■ **Exercise brief**: Return the whole listing exactly as it stands.

■ **Data lines**:
§

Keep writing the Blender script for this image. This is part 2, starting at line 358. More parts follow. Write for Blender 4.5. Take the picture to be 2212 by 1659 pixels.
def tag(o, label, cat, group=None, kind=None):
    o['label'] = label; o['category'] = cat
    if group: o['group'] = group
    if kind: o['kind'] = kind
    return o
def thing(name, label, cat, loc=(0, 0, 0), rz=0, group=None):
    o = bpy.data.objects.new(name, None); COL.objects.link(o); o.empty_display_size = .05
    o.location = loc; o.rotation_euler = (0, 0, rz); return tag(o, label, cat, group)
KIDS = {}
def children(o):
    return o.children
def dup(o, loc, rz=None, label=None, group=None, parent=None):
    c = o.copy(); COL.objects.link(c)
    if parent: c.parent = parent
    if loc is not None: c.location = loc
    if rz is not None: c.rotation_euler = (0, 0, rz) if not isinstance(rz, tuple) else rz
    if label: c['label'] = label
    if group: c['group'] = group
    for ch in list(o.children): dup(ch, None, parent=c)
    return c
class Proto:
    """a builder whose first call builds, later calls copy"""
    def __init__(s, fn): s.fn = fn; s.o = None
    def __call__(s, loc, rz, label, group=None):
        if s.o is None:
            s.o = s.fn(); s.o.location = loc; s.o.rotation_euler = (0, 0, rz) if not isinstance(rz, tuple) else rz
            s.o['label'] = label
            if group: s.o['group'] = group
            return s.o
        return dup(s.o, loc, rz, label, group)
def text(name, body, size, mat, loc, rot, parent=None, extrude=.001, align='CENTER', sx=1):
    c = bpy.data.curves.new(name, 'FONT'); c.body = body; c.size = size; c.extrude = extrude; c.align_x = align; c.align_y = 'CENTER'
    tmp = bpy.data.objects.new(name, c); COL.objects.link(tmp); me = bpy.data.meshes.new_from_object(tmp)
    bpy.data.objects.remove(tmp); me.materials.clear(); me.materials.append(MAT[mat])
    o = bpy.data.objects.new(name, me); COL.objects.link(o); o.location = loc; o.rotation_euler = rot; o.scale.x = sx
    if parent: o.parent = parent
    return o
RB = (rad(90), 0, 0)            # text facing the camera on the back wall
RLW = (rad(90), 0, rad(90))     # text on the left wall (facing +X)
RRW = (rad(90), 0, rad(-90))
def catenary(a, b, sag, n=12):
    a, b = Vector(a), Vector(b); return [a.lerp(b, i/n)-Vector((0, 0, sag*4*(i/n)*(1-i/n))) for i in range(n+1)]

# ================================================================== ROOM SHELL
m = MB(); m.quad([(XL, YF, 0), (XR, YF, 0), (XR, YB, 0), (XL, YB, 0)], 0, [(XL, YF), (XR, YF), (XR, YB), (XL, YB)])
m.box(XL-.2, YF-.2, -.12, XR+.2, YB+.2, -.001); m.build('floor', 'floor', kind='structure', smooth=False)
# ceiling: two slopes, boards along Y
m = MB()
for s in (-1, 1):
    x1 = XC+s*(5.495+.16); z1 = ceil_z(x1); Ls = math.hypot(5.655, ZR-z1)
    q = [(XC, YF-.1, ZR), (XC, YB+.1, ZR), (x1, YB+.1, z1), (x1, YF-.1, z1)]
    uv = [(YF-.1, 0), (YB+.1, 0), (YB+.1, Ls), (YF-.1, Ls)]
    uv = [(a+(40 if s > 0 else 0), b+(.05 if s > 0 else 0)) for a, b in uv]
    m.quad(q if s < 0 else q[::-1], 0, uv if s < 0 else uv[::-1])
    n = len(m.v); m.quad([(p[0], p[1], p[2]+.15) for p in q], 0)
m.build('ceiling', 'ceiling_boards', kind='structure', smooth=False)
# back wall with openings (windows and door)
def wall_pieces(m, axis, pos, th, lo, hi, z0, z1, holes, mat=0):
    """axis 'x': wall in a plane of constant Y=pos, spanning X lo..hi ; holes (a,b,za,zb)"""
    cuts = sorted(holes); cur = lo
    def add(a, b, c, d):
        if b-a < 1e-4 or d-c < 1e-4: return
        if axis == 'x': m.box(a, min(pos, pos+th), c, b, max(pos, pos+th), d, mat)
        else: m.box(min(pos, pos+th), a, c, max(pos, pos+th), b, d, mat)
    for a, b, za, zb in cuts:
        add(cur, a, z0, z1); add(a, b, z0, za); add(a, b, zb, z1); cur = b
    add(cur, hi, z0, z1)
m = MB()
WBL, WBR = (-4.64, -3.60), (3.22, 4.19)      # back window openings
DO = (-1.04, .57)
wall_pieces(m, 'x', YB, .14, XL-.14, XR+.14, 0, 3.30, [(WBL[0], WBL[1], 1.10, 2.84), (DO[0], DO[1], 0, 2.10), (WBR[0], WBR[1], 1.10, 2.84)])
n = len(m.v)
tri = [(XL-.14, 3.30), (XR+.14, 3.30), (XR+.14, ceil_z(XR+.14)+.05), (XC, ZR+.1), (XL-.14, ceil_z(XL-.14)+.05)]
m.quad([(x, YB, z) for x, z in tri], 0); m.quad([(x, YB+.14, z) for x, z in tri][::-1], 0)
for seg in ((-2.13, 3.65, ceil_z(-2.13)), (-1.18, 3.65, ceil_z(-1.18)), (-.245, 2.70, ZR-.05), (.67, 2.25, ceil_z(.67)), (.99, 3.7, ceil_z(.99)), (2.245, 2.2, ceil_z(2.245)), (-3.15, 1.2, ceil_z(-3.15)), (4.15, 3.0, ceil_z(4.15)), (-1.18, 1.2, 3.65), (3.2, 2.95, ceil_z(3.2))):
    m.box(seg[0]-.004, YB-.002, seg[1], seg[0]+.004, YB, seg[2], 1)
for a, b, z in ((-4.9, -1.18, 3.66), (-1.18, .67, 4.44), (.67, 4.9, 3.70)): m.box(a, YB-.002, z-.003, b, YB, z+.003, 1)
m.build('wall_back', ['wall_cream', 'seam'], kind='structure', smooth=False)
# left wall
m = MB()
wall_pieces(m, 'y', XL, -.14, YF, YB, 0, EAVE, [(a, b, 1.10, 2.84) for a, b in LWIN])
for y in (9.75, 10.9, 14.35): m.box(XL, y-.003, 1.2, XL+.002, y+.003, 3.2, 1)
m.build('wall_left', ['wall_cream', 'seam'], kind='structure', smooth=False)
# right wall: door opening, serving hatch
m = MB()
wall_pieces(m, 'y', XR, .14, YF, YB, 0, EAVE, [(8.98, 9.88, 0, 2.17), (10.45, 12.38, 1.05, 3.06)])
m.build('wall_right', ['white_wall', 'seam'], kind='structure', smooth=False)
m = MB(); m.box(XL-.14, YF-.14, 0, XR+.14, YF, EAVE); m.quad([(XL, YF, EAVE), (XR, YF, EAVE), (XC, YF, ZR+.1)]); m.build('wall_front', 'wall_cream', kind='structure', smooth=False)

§

■ **Answer**:
Keep writing the Blender script for this image. This is part 2, starting at line 358. More parts follow. Write for Blender 4.5. Take the picture to be 2212 by 1659 pixels.
def tag(o, label, cat, group=None, kind=None):
    o['label'] = label; o['category'] = cat
    if group: o['group'] = group
    if kind: o['kind'] = kind
    return o
def thing(name, label, cat, loc=(0, 0, 0), rz=0, group=None):
    o = bpy.data.objects.new(name, None); COL.objects.link(o); o.empty_display_size = .05
    o.location = loc; o.rotation_euler = (0, 0, rz); return tag(o, label, cat, group)
KIDS = {}
def children(o):
    return o.children
def dup(o, loc, rz=None, label=None, group=None, parent=None):
    c = o.copy(); COL.objects.link(c)
    if parent: c.parent = parent
    if loc is not None: c.location = loc
    if rz is not None: c.rotation_euler = (0, 0, rz) if not isinstance(rz, tuple) else rz
    if label: c['label'] = label
    if group: c['group'] = group
    for ch in list(o.children): dup(ch, None, parent=c)
    return c
class Proto:
    """a builder whose first call builds, later calls copy"""
    def __init__(s, fn): s.fn = fn; s.o = None
    def __call__(s, loc, rz, label, group=None):
        if s.o is None:
            s.o = s.fn(); s.o.location = loc; s.o.rotation_euler = (0, 0, rz) if not isinstance(rz, tuple) else rz
            s.o['label'] = label
            if group: s.o['group'] = group
            return s.o
        return dup(s.o, loc, rz, label, group)
def text(name, body, size, mat, loc, rot, parent=None, extrude=.001, align='CENTER', sx=1):
    c = bpy.data.curves.new(name, 'FONT'); c.body = body; c.size = size; c.extrude = extrude; c.align_x = align; c.align_y = 'CENTER'
    tmp = bpy.data.objects.new(name, c); COL.objects.link(tmp); me = bpy.data.meshes.new_from_object(tmp)
    bpy.data.objects.remove(tmp); me.materials.clear(); me.materials.append(MAT[mat])
    o = bpy.data.objects.new(name, me); COL.objects.link(o); o.location = loc; o.rotation_euler = rot; o.scale.x = sx
    if parent: o.parent = parent
    return o
RB = (rad(90), 0, 0)            # text facing the camera on the back wall
RLW = (rad(90), 0, rad(90))     # text on the left wall (facing +X)
RRW = (rad(90), 0, rad(-90))
def catenary(a, b, sag, n=12):
    a, b = Vector(a), Vector(b); return [a.lerp(b, i/n)-Vector((0, 0, sag*4*(i/n)*(1-i/n))) for i in range(n+1)]

# ================================================================== ROOM SHELL
m = MB(); m.quad([(XL, YF, 0), (XR, YF, 0), (XR, YB, 0), (XL, YB, 0)], 0, [(XL, YF), (XR, YF), (XR, YB), (XL, YB)])
m.box(XL-.2, YF-.2, -.12, XR+.2, YB+.2, -.001); m.build('floor', 'floor', kind='structure', smooth=False)
# ceiling: two slopes, boards along Y
m = MB()
for s in (-1, 1):
    x1 = XC+s*(5.495+.16); z1 = ceil_z(x1); Ls = math.hypot(5.655, ZR-z1)
    q = [(XC, YF-.1, ZR), (XC, YB+.1, ZR), (x1, YB+.1, z1), (x1, YF-.1, z1)]
    uv = [(YF-.1, 0), (YB+.1, 0), (YB+.1, Ls), (YF-.1, Ls)]
    uv = [(a+(40 if s > 0 else 0), b+(.05 if s > 0 else 0)) for a, b in uv]
    m.quad(q if s < 0 else q[::-1], 0, uv if s < 0 else uv[::-1])
    n = len(m.v); m.quad([(p[0], p[1], p[2]+.15) for p in q], 0)
m.build('ceiling', 'ceiling_boards', kind='structure', smooth=False)
# back wall with openings (windows and door)
def wall_pieces(m, axis, pos, th, lo, hi, z0, z1, holes, mat=0):
    """axis 'x': wall in a plane of constant Y=pos, spanning X lo..hi ; holes (a,b,za,zb)"""
    cuts = sorted(holes); cur = lo
    def add(a, b, c, d):
        if b-a < 1e-4 or d-c < 1e-4: return
        if axis == 'x': m.box(a, min(pos, pos+th), c, b, max(pos, pos+th), d, mat)
        else: m.box(min(pos, pos+th), a, c, max(pos, pos+th), b, d, mat)
    for a, b, za, zb in cuts:
        add(cur, a, z0, z1); add(a, b, z0, za); add(a, b, zb, z1); cur = b
    add(cur, hi, z0, z1)
m = MB()
WBL, WBR = (-4.64, -3.60), (3.22, 4.19)      # back window openings
DO = (-1.04, .57)
wall_pieces(m, 'x', YB, .14, XL-.14, XR+.14, 0, 3.30, [(WBL[0], WBL[1], 1.10, 2.84), (DO[0], DO[1], 0, 2.10), (WBR[0], WBR[1], 1.10, 2.84)])
n = len(m.v)
tri = [(XL-.14, 3.30), (XR+.14, 3.30), (XR+.14, ceil_z(XR+.14)+.05), (XC, ZR+.1), (XL-.14, ceil_z(XL-.14)+.05)]
m.quad([(x, YB, z) for x, z in tri], 0); m.quad([(x, YB+.14, z) for x, z in tri][::-1], 0)
for seg in ((-2.13, 3.65, ceil_z(-2.13)), (-1.18, 3.65, ceil_z(-1.18)), (-.245, 2.70, ZR-.05), (.67, 2.25, ceil_z(.67)), (.99, 3.7, ceil_z(.99)), (2.245, 2.2, ceil_z(2.245)), (-3.15, 1.2, ceil_z(-3.15)), (4.15, 3.0, ceil_z(4.15)), (-1.18, 1.2, 3.65), (3.2, 2.95, ceil_z(3.2))):
    m.box(seg[0]-.004, YB-.002, seg[1], seg[0]+.004, YB, seg[2], 1)
for a, b, z in ((-4.9, -1.18, 3.66), (-1.18, .67, 4.44), (.67, 4.9, 3.70)): m.box(a, YB-.002, z-.003, b, YB, z+.003, 1)
m.build('wall_back', ['wall_cream', 'seam'], kind='structure', smooth=False)
# left wall
m = MB()
wall_pieces(m, 'y', XL, -.14, YF, YB, 0, EAVE, [(a, b, 1.10, 2.84) for a, b in LWIN])
for y in (9.75, 10.9, 14.35): m.box(XL, y-.003, 1.2, XL+.002, y+.003, 3.2, 1)
m.build('wall_left', ['wall_cream', 'seam'], kind='structure', smooth=False)
# right wall: door opening, serving hatch
m = MB()
wall_pieces(m, 'y', XR, .14, YF, YB, 0, EAVE, [(8.98, 9.88, 0, 2.17), (10.45, 12.38, 1.05, 3.06)])
m.build('wall_right', ['white_wall', 'seam'], kind='structure', smooth=False)
m = MB(); m.box(XL-.14, YF-.14, 0, XR+.14, YF, EAVE); m.quad([(XL, YF, EAVE), (XR, YF, EAVE), (XC, YF, ZR+.1)]); m.build('wall_front', 'wall_cream', kind='structure', smooth=False)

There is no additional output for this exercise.